Hace ya unos años, Francis Fukuyama acuñó el término Vetocracia. Cuando lo leí por vez primera, no terminé de entender bien su posible aplicación a nuestro país. Estos últimos días, se puede constatar que vivimos inmersos en un caso paradigmático de los demoledores efectos que la vetocracia puede llegar a provocar en un país.
Fukuyama definió este término como la imposición por parte de grupos minoritarios de sus posiciones ideológicas aprovechando el poder coyuntural que puede darle la aritmética electoral. Es decir, aquellos casos en los que una formación, pese a haber obtenido un resultado discreto en las urnas, se convierte en clave para sumar una sólida mayoría junto a un partido mucho más grande. La vetocracia implica que ese grupo minoritario llegue a condicionar las políticas de los partidos con mayor respaldo democrático a través de un simple y directo chantaje.
En el modelo español tradicional, el bipartidismo ya estaba acostumbrado a sufrir la sombra de los llamados partidos bisagra. En este caso, se trataba habitualmente de grupos sin ideología alguna que, colocados en el fiel de la balanza, se ofrecían al mejor postor para desnivelar la situación en favor de uno u otro posible gobierno. Era muy común la extensión de grupos regionales o locales que obtenían gracias a esta subasta pública de su voto una posición privilegiada en la legislatura. En muchos casos, acababan convertidos en pozos de corrupción gracias a la protegida ubicación en la que se situaban. En ocasiones, hemos visto a partidos nacionalistas como PNV o CiU que han favorecido durante años el balanceo de la alternancia en el gobierno del PP y el PSOE colocándose en esa valiosa posición entre ambos.
Ahora estamos en otra coyuntura. Hablamos de grupos como Vox, con una posición ideológica radical que, lógicamente, ha obtenido un resultado en las elecciones municipales y autonómicas acorde con su posicionamiento extremo. En ningún lugar cuenta con votos suficientes como para llegar a gobernar. Sin embargo, el peso de su representación le lleva a ser decisivo para que el bloque conservador pueda superar al progresista. En este caso, aprovechan su protagonismo aritmético para forzar una negociación desde una posición muy por encima de su valor real.
La consecuencia final es que se acaban conformando gobiernos que, en lugar de representar a la mayoría que los ha elegido, se ven obligados a radicalizar sus programas y a promover medidas legislativas impuestas por la extrema derecha. No deja de ser sorprendente que el modelo de fragmentación vivido en la política reciente, lejos de mejorar la representación real de la sociedad acabe por introducir una seria desviación hacia el extremismo.

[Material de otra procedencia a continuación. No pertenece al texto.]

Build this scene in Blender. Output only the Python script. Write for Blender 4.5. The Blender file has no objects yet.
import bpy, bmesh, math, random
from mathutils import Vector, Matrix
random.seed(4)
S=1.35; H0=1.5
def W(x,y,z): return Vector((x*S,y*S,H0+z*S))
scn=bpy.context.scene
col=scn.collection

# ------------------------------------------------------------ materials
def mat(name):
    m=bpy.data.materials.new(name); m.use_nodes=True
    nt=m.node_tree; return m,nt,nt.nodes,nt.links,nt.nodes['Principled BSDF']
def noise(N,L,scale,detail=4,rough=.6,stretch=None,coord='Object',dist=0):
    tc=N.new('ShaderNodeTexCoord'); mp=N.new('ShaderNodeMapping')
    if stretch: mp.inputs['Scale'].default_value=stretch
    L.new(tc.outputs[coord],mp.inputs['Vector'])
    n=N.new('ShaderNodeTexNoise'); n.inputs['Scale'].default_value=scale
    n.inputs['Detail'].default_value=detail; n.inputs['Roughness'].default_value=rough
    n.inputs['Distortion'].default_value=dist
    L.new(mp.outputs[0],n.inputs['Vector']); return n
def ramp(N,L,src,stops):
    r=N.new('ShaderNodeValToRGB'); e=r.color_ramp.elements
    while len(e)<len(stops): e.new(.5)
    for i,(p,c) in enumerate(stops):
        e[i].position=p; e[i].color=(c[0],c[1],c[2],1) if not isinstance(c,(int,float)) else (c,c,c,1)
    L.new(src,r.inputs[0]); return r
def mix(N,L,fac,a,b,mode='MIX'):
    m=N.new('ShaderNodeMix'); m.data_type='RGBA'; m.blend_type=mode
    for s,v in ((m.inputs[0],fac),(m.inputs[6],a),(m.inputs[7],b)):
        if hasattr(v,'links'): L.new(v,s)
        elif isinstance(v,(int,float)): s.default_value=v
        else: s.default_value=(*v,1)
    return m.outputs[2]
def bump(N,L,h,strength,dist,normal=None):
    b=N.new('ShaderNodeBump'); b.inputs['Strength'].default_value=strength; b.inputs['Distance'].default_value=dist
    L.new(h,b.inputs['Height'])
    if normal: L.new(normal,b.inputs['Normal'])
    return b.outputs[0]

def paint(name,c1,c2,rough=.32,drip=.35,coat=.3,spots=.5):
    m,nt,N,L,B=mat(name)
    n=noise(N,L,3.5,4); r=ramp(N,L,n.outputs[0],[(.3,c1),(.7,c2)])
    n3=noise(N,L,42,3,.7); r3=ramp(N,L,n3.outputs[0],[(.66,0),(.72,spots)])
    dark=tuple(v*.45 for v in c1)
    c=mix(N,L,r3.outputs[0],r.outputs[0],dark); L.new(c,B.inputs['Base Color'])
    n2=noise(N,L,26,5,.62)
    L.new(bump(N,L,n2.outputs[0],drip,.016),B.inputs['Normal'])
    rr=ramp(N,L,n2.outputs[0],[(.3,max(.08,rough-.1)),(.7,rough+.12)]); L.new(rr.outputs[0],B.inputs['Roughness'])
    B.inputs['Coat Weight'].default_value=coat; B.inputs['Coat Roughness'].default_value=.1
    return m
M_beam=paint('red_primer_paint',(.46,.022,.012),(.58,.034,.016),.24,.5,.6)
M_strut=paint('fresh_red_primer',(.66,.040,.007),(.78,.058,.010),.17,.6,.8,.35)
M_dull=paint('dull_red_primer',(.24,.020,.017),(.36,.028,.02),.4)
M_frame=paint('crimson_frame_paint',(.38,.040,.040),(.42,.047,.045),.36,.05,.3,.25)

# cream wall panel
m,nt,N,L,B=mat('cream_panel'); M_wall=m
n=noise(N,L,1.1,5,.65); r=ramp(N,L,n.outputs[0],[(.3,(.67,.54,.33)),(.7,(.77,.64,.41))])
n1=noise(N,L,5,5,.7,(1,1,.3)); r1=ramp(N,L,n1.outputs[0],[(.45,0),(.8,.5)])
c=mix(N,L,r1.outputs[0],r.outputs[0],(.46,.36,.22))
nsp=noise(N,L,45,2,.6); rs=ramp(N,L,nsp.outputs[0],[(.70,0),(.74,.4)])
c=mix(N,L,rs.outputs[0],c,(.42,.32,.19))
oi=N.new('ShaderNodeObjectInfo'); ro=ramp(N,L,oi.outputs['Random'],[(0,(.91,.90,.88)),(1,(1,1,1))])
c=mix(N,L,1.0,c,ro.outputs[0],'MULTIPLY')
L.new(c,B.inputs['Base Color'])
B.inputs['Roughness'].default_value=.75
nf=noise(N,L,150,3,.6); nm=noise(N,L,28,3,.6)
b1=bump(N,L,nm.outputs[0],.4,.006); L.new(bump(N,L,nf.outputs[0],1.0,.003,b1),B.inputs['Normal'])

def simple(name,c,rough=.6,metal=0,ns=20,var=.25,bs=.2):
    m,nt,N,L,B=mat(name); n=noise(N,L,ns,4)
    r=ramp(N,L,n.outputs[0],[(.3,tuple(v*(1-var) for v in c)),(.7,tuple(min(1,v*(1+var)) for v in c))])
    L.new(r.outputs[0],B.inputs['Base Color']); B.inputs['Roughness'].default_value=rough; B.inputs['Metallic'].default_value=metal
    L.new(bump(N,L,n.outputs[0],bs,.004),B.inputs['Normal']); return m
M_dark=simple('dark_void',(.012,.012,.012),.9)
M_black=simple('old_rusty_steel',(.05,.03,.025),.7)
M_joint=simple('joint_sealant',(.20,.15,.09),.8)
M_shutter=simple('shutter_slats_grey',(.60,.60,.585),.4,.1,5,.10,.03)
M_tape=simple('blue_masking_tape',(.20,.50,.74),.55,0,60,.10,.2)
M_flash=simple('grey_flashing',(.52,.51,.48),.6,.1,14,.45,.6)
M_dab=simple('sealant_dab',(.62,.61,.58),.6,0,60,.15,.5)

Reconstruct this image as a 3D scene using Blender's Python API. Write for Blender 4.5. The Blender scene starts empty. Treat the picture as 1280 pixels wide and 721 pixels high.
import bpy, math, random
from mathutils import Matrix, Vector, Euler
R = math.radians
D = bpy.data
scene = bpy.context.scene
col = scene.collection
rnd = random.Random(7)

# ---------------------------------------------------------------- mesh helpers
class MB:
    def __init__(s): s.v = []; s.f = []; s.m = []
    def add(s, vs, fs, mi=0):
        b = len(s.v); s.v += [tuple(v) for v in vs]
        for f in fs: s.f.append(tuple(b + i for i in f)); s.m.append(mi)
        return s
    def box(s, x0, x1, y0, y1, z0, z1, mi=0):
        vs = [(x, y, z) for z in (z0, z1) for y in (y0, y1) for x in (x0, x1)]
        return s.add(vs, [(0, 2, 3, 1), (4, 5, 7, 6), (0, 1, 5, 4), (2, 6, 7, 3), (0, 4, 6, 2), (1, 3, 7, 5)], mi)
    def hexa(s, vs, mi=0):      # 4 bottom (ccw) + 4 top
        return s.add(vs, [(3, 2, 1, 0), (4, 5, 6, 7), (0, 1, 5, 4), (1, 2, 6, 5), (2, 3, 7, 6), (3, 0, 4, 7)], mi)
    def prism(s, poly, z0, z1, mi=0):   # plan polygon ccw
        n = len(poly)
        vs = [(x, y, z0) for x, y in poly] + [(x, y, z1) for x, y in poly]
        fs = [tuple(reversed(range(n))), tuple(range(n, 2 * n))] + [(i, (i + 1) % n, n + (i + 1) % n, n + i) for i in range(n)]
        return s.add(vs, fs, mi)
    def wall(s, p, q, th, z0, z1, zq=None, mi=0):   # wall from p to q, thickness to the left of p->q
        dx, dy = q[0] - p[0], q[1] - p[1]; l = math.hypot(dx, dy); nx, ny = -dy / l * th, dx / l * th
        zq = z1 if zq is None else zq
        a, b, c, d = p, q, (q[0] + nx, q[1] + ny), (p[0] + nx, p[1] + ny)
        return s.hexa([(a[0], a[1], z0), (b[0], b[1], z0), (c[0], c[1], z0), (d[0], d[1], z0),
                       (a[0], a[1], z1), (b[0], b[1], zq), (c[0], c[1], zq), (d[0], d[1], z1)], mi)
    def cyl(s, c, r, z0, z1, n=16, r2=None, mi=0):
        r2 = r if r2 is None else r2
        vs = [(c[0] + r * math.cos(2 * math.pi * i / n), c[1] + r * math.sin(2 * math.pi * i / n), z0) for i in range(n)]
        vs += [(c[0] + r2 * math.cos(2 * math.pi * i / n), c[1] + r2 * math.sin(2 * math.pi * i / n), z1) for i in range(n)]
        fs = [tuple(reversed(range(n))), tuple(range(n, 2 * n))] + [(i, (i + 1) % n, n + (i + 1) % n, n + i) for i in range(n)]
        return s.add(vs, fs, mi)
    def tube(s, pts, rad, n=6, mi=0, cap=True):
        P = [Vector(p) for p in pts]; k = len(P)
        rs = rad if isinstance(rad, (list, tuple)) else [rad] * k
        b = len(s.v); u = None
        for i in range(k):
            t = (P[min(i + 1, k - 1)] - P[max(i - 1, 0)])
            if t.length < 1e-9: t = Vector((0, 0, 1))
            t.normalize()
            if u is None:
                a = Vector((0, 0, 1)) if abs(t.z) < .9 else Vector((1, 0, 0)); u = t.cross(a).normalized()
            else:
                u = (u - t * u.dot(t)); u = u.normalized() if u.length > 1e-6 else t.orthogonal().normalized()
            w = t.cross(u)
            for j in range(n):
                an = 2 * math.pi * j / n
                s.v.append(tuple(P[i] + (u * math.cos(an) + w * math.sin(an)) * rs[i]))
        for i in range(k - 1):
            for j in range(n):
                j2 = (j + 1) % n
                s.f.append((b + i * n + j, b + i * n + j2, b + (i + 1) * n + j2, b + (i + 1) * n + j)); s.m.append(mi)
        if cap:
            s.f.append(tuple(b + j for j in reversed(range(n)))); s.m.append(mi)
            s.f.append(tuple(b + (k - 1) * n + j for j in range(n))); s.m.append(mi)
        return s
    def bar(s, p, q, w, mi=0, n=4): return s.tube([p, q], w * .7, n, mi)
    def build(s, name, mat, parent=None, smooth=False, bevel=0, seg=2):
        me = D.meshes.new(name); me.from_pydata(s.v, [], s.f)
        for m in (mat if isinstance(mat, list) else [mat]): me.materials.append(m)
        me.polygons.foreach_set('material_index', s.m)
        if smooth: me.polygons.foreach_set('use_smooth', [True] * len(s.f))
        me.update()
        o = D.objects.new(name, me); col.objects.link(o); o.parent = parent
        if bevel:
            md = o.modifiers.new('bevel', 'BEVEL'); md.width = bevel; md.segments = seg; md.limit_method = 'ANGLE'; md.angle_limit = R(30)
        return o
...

¿Hay maneras de evitar semejante anomalía? Por supuesto que sí. En realidad, tiene fácil solución. Hay sistemas electorales que resuelven posibles conflictos derivados de la fragmentación con una segunda vuelta que aclare quién es el ganador con mayor apoyo directo de los ciudadanos. Evidentemente, el problema es que parece que en España estamos lejos de conseguir un acuerdo para modificar la legislación electoral que podría corregir este y otros defectos existentes.

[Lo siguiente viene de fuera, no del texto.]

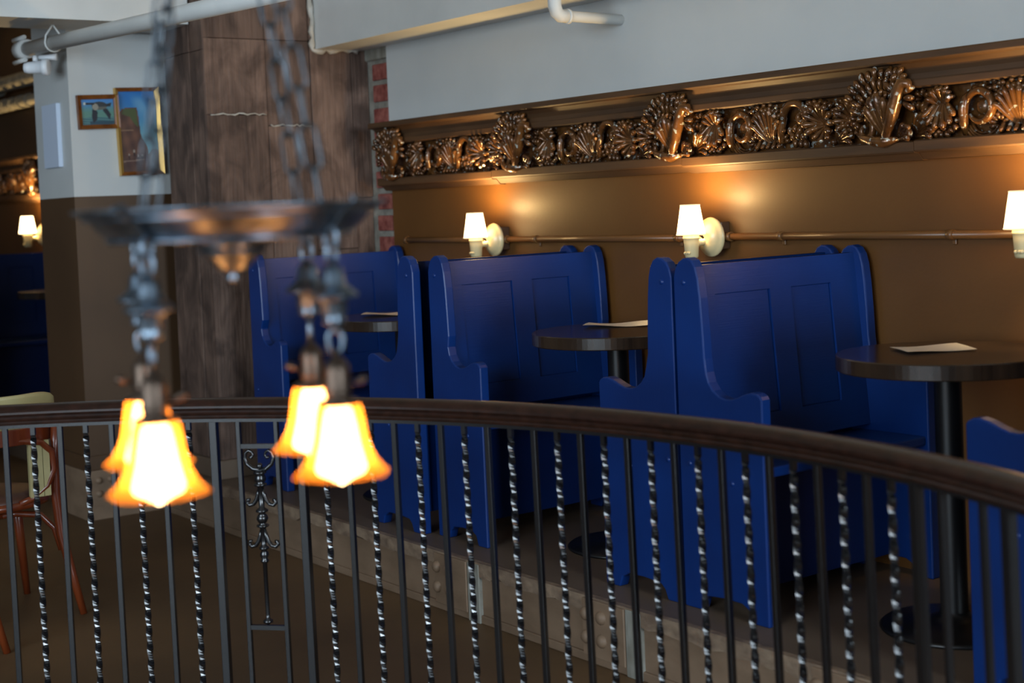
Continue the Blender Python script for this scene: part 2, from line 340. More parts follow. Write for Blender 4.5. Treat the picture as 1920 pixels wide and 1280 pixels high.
def shell_mesh():
    mb = MB()
    # tall hollow leaf: smooth lobes running down into one stem
    for a, L, w in ((D(118), 0.118, 0.017), (D(106), 0.136, 0.0195), (D(94), 0.142, 0.0205), (D(82), 0.128, 0.017)):
        rib(mb, (0.0, 0.0), a, L, w, 0.036, 0.1)
    ruffle(mb, (-0.012, 0.052), 0.085, D(160), D(52), 10, 0.050, 0.0098, -0.030)
    ruffle(mb, (-0.012, 0.052), 0.118, D(146), D(50), 10, 0.038, 0.0108, -0.040)
    ruffle(mb, (-0.012, 0.052), 0.074, D(140), D(60), 7, 0.020, 0.006, -0.052)
    # curled companion leaf on the right, on a thick stem
    st = [(-0.012, -0.025, 0.0), (0.012, -0.044, 0.018), (0.036, -0.050, 0.055), (0.052, -0.050, 0.095), (0.064, -0.048, 0.13), (0.086, -0.05, 0.156), (0.108, -0.05, 0.150), (0.114, -0.048, 0.132)]
    mb.tube(st, [0.010, 0.015, 0.018, 0.0205, 0.022, 0.019, 0.013, 0.006], 9)
    ruffle(mb, (0.060, 0.115), 0.020, D(160), D(-30), 8, 0.048, 0.0095, -0.036)
    ruffle(mb, (0.050, 0.150), 0.018, D(130), D(10), 6, 0.040, 0.009, -0.034)
    # left side curls
    mb.tube(spiral((-0.092, 0.092), 0.036, 0.008, D(-60), D(330), y=-0.03), [0.011 - 0.006 * i / 22 for i in range(23)], 7)
    mb.tube(spiral((-0.082, 0.036), 0.032, 0.006, D(30), D(-300), y=-0.026), [0.012 - 0.006 * i / 22 for i in range(23)], 7)
    ruffle(mb, (-0.085, 0.07), 0.03, D(200), D(100), 6, 0.028, 0.008, -0.02)
    mb.tube([(-0.12, -0.02, 0.03), (-0.09, -0.03, 0.012), (-0.04, -0.04, 0.002), (0.0, -0.042, -0.002), (0.05, -0.034, 0.004)], [0.007, 0.011, 0.015, 0.016, 0.006], 8)
    fan(mb, (0.03, 0.004), D(40), D(4), 4, 0.085, 0.010, 0.024, curl=0.4)
    return mb.mesh('acanthus_shell')
def low_leaf():
    mb = MB(); fan(mb, (0, 0.008), D(62), D(4), 6, 0.115, 0.0105, 0.024, curl=0.4); mb.ball((0.0, -0.026, 0.012), 0.014); ruffle(mb, (0.03, 0.06), 0.03, D(120), D(20), 6, 0.034, 0.009, -0.022); ruffle(mb, (0.05, 0.125), 0.008, D(180), D(-20), 5, 0.026, 0.008, -0.02); return mb.mesh('low_leaf')
def droop_leaf():
    mb = MB(); fan(mb, (0, 0.13), D(-130), D(-50), 6, 0.115, 0.011, 0.03, curl=-0.2)
    fan(mb, (0, 0.09), D(140), D(40), 5, 0.07, 0.009, 0.03)
    for i in range(6): mb.ball((-0.05 + 0.02 * i, -0.034, 0.018 + 0.008 * (i % 2)), 0.009, 7, 4)
    mb.tube(spiral((-0.04, 0.08), 0.034, 0.01, D(90), D(420), y=-0.03), [0.010 - 0.005 * i / 22 for i in range(23)], 7)
    ruffle(mb, (0.0, 0.115), 0.02, D(170), D(10), 8, 0.03, 0.0085, -0.03); ruffle(mb, (0.0, 0.07), 0.05, D(-20), D(-160), 9, 0.022, 0.0085, -0.024)
    return mb.mesh('drooping_leaf')
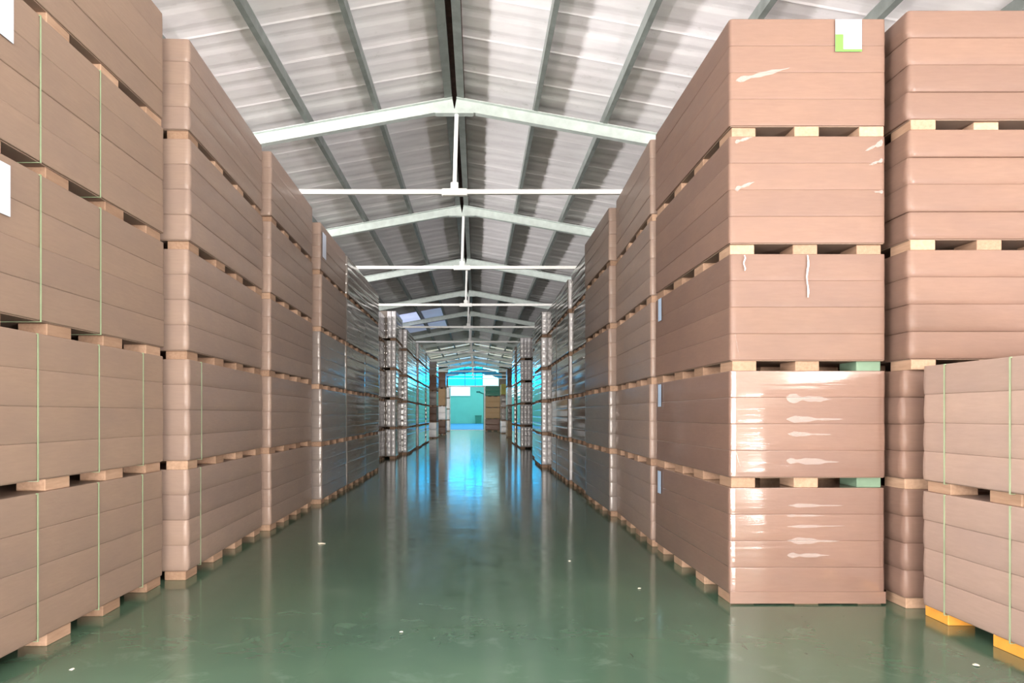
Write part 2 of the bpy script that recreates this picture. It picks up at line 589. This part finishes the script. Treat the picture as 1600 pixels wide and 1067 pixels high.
# strip windows high in the left wall, plus unseen ones added opposite for the fill
for k in range(14):
    y0 = -12.3 + .3 + 6 * k
    wn = link('window_%d' % (k + 3), MB().box(WL - .2, WL - .02, y0 - .15, y0 + 5.15, 4.2, 4.26).box(WL - .2, WL - .02, y0 - .15, y0 + 5.15, 4.89, 4.95)
              .me('window_frame', M['steel_white']), kind='structure')  # frame of the added unseen window in the right wall
    wr = link('window_%d' % (k + 17), MB().box(WR + .02, WR + .2, y0 - .15, y0 + 5.15, 4.2, 4.26).box(WR + .02, WR + .2, y0 - .15, y0 + 5.15, 4.89, 4.95)
              .me('window_frame', M['steel_white']), kind='structure')  # frame of the added unseen window in the right wall
    for j in range(6):
        link('mullion', MB().box(WR + .02, WR + .2, y0 + j * 1.0 - .02, y0 + j * 1.0 + .02, 4.26, 4.89).me('mullion', M['steel_white']), wr)
        link('mullion', MB().box(WL - .2, WL - .02, y0 + j * 1.0 - .02, y0 + j * 1.0 + .02, 4.26, 4.89).me('mullion', M['steel_white']), wn)

# ------------------------------------------------------------------ packs
_cache = {}


def bundle_me(W, L, h, bulge, mat):
    key = ('b', round(W, 3), round(L, 3), round(h, 3), bulge, mat)
    if key in _cache:
        return _cache[key]
    r = .022
    rows = [(0, -.001 if bulge > .002 else -.0003), (.03, bulge * .25), (.2, bulge * .9), (.45, bulge), (.75, bulge * .6), (.97, 0), (1, -.001 if bulge > .002 else -.0003)]
    v, f = [], []
    ring = []
    for cx, cy, a0 in ((1, 1, 0), (-1, 1, 90), (-1, -1, 180), (1, -1, 270)):
        for a in (-1, 0, 45, 90, 91):
            an = radians(a0 + min(90, max(0, a)))
            # the outermost points lie on the flats, so that the wide faces shade flat
            ex = -cx * .03 if abs(sin(an)) > .9 and a in (-1, 91) else 0
            ey = -cy * .03 if abs(cos(an)) > .9 and a in (-1, 91) else 0
            ring.append((cx, cy, cos(an), sin(an), ex, ey))
    n = len(ring)
    for tz, off in rows:
        for cx, cy, ca, sa, ex, ey in ring:
            v.append((cx * (W / 2 - r) + ca * (r + off) + ex, cy * (L / 2 - r) + sa * (r + off) + ey, tz * h))
    for k in range(len(rows) - 1):
        for i in range(n):
            j = (i + 1) % n
            f.append((k * n + i, k * n + j, (k + 1) * n + j, (k + 1) * n + i))
    f.append(tuple(range(n - 1, -1, -1)))
    b = (len(rows) - 1) * n
    f.append(tuple(range(b, b + n)))
    me = mesh('bundle', v, f, M[mat])
    sm = [True] * (len(f) - 2) + [False, False]
    me.polygons.foreach_set('use_smooth', sm)
    _cache[key] = me
    return me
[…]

Cabría, como medida urgente y necesaria, aplicar el principio democrático de que la deformación de la voluntad popular no es admisible. Cabría la posibilidad de que los partidos que han perdido las elecciones asumieran la responsabilidad de aceptar la conformación del gobierno de sus rivales políticos sin permitir que sean extorsionados desde el extremismo. Una abstención activa implicaría no facilitar un gobierno de distinto signo político, sino evitar la instauración de un gobierno con tintes extremistas que puede derribar los grandes consensos transversales alcanzados tras años de vida democrática.